-- What is asked --
Word for word, repeat the entries, minus the pictures.

-- Raw records --

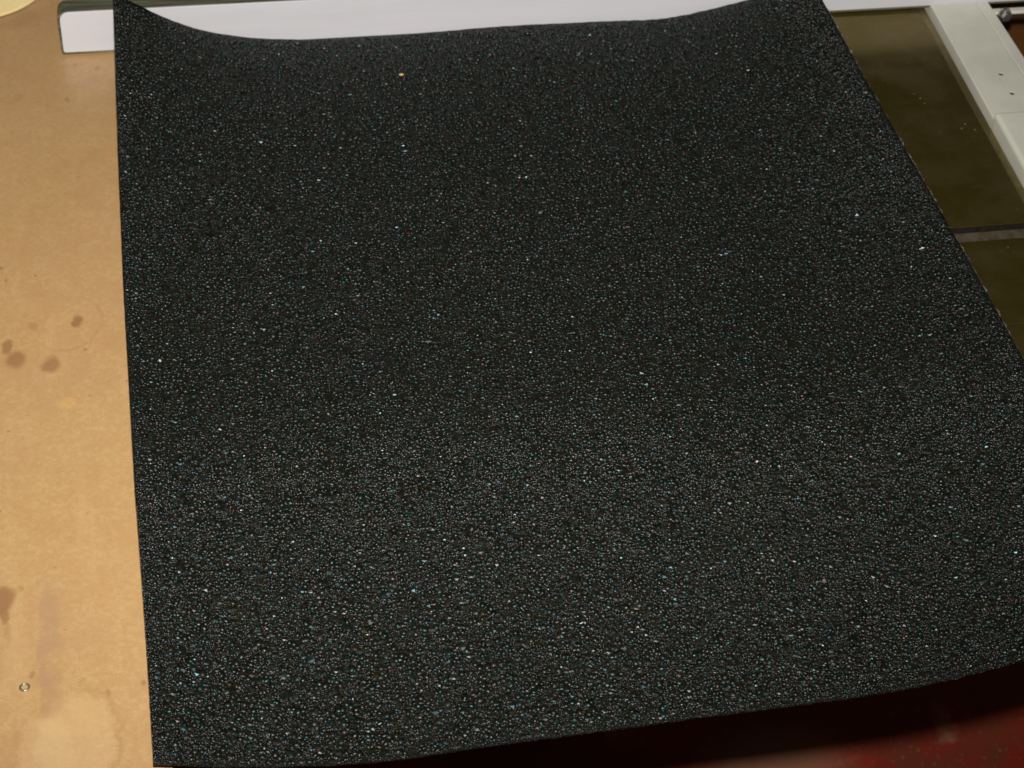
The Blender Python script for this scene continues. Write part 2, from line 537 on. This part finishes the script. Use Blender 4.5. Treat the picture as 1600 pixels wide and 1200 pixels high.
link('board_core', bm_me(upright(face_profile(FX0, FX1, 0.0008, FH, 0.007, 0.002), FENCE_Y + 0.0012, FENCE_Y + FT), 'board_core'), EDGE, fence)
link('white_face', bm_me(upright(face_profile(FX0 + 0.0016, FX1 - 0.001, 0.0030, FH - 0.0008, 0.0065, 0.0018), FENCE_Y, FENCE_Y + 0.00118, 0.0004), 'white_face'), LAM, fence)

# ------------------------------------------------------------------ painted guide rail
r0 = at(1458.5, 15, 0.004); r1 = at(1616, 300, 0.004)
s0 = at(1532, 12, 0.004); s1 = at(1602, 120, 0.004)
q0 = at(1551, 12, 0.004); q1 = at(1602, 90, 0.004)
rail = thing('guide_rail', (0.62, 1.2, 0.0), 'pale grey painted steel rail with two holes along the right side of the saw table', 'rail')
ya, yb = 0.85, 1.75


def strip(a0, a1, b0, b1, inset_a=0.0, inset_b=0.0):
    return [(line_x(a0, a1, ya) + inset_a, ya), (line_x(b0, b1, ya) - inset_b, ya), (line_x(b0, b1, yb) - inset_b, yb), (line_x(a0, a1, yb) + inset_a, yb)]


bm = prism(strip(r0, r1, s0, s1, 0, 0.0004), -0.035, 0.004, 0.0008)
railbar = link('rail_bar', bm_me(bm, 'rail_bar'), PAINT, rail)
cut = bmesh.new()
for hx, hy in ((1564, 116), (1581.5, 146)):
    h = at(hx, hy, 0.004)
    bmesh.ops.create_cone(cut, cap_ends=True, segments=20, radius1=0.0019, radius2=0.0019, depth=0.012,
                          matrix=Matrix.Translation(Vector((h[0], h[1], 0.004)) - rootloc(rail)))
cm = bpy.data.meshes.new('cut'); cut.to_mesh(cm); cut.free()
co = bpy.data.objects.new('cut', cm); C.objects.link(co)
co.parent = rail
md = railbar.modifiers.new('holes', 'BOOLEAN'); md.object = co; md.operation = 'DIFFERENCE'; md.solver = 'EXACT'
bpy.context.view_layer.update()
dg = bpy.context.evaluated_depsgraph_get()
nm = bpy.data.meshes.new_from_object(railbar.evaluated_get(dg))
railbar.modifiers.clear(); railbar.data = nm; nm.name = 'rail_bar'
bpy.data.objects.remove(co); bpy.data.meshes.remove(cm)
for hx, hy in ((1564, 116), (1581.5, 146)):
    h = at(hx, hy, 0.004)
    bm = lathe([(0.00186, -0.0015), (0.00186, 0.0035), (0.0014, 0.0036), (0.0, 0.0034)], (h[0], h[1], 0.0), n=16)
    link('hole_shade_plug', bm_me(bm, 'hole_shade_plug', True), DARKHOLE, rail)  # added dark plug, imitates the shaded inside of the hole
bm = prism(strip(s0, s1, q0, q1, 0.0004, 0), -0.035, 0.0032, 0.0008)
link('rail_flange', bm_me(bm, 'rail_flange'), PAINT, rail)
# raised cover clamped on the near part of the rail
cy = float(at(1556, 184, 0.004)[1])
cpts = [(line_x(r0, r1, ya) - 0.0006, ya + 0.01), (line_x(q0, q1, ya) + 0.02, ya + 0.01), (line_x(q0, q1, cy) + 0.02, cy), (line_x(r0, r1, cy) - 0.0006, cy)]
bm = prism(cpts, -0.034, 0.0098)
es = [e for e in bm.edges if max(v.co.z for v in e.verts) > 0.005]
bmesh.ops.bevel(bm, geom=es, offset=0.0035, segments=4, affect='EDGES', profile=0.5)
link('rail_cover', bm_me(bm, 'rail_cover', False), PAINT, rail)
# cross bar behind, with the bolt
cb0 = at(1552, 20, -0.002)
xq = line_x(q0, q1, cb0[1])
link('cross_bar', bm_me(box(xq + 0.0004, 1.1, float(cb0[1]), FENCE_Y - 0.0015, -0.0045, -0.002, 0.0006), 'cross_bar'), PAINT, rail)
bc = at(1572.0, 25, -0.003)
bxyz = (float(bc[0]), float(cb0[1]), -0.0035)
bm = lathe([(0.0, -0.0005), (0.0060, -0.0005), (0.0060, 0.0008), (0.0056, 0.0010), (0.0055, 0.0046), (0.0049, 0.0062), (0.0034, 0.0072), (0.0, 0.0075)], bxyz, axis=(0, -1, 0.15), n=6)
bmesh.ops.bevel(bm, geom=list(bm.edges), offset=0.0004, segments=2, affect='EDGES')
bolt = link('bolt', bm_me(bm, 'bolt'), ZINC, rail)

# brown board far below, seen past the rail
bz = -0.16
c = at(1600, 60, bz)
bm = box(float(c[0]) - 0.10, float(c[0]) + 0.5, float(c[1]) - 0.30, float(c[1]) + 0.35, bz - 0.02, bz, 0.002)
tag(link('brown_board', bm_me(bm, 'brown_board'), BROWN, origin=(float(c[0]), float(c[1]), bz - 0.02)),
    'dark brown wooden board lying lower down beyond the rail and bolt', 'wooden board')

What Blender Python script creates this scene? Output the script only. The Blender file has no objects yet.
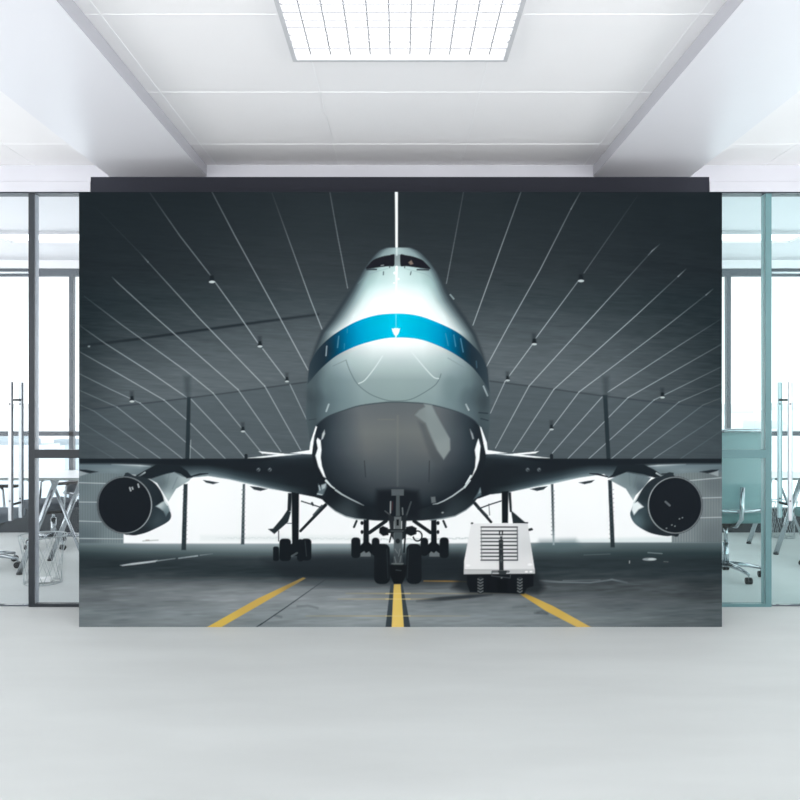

-- Result below --
The Blender Python script for this scene continues. Write part 2, from line 537 on. This part finishes the script. Use Blender 4.5. Treat the picture as 1600 pixels wide and 1200 pixels high.
link('board_core', bm_me(upright(face_profile(FX0, FX1, 0.0008, FH, 0.007, 0.002), FENCE_Y + 0.0012, FENCE_Y + FT), 'board_core'), EDGE, fence)
link('white_face', bm_me(upright(face_profile(FX0 + 0.0016, FX1 - 0.001, 0.0030, FH - 0.0008, 0.0065, 0.0018), FENCE_Y, FENCE_Y + 0.00118, 0.0004), 'white_face'), LAM, fence)

# ------------------------------------------------------------------ painted guide rail
r0 = at(1458.5, 15, 0.004); r1 = at(1616, 300, 0.004)
s0 = at(1532, 12, 0.004); s1 = at(1602, 120, 0.004)
q0 = at(1551, 12, 0.004); q1 = at(1602, 90, 0.004)
rail = thing('guide_rail', (0.62, 1.2, 0.0), 'pale grey painted steel rail with two holes along the right side of the saw table', 'rail')
ya, yb = 0.85, 1.75


def strip(a0, a1, b0, b1, inset_a=0.0, inset_b=0.0):
    return [(line_x(a0, a1, ya) + inset_a, ya), (line_x(b0, b1, ya) - inset_b, ya), (line_x(b0, b1, yb) - inset_b, yb), (line_x(a0, a1, yb) + inset_a, yb)]


bm = prism(strip(r0, r1, s0, s1, 0, 0.0004), -0.035, 0.004, 0.0008)
railbar = link('rail_bar', bm_me(bm, 'rail_bar'), PAINT, rail)
cut = bmesh.new()
for hx, hy in ((1564, 116), (1581.5, 146)):
    h = at(hx, hy, 0.004)
    bmesh.ops.create_cone(cut, cap_ends=True, segments=20, radius1=0.0019, radius2=0.0019, depth=0.012,
                          matrix=Matrix.Translation(Vector((h[0], h[1], 0.004)) - rootloc(rail)))
cm = bpy.data.meshes.new('cut'); cut.to_mesh(cm); cut.free()
co = bpy.data.objects.new('cut', cm); C.objects.link(co)
co.parent = rail
md = railbar.modifiers.new('holes', 'BOOLEAN'); md.object = co; md.operation = 'DIFFERENCE'; md.solver = 'EXACT'
bpy.context.view_layer.update()
dg = bpy.context.evaluated_depsgraph_get()
nm = bpy.data.meshes.new_from_object(railbar.evaluated_get(dg))
railbar.modifiers.clear(); railbar.data = nm; nm.name = 'rail_bar'
bpy.data.objects.remove(co); bpy.data.meshes.remove(cm)
for hx, hy in ((1564, 116), (1581.5, 146)):
    h = at(hx, hy, 0.004)
    bm = lathe([(0.00186, -0.0015), (0.00186, 0.0035), (0.0014, 0.0036), (0.0, 0.0034)], (h[0], h[1], 0.0), n=16)
    link('hole_shade_plug', bm_me(bm, 'hole_shade_plug', True), DARKHOLE, rail)  # added dark plug, imitates the shaded inside of the hole
bm = prism(strip(s0, s1, q0, q1, 0.0004, 0), -0.035, 0.0032, 0.0008)
link('rail_flange', bm_me(bm, 'rail_flange'), PAINT, rail)
# raised cover clamped on the near part of the rail
cy = float(at(1556, 184, 0.004)[1])
cpts = [(line_x(r0, r1, ya) - 0.0006, ya + 0.01), (line_x(q0, q1, ya) + 0.02, ya + 0.01), (line_x(q0, q1, cy) + 0.02, cy), (line_x(r0, r1, cy) - 0.0006, cy)]
bm = prism(cpts, -0.034, 0.0098)
es = [e for e in bm.edges if max(v.co.z for v in e.verts) > 0.005]
bmesh.ops.bevel(bm, geom=es, offset=0.0035, segments=4, affect='EDGES', profile=0.5)
link('rail_cover', bm_me(bm, 'rail_cover', False), PAINT, rail)
# cross bar behind, with the bolt
cb0 = at(1552, 20, -0.002)
xq = line_x(q0, q1, cb0[1])
link('cross_bar', bm_me(box(xq + 0.0004, 1.1, float(cb0[1]), FENCE_Y - 0.0015, -0.0045, -0.002, 0.0006), 'cross_bar'), PAINT, rail)
bc = at(1572.0, 25, -0.003)
bxyz = (float(bc[0]), float(cb0[1]), -0.0035)
bm = lathe([(0.0, -0.0005), (0.0060, -0.0005), (0.0060, 0.0008), (0.0056, 0.0010), (0.0055, 0.0046), (0.0049, 0.0062), (0.0034, 0.0072), (0.0, 0.0075)], bxyz, axis=(0, -1, 0.15), n=6)
bmesh.ops.bevel(bm, geom=list(bm.edges), offset=0.0004, segments=2, affect='EDGES')
bolt = link('bolt', bm_me(bm, 'bolt'), ZINC, rail)

# brown board far below, seen past the rail
bz = -0.16
c = at(1600, 60, bz)
bm = box(float(c[0]) - 0.10, float(c[0]) + 0.5, float(c[1]) - 0.30, float(c[1]) + 0.35, bz - 0.02, bz, 0.002)
tag(link('brown_board', bm_me(bm, 'brown_board'), BROWN, origin=(float(c[0]), float(c[1]), bz - 0.02)),
    'dark brown wooden board lying lower down beyond the rail and bolt', 'wooden board')

What Blender Python script creates this scene? Output the script only. The Blender file has no objects yet.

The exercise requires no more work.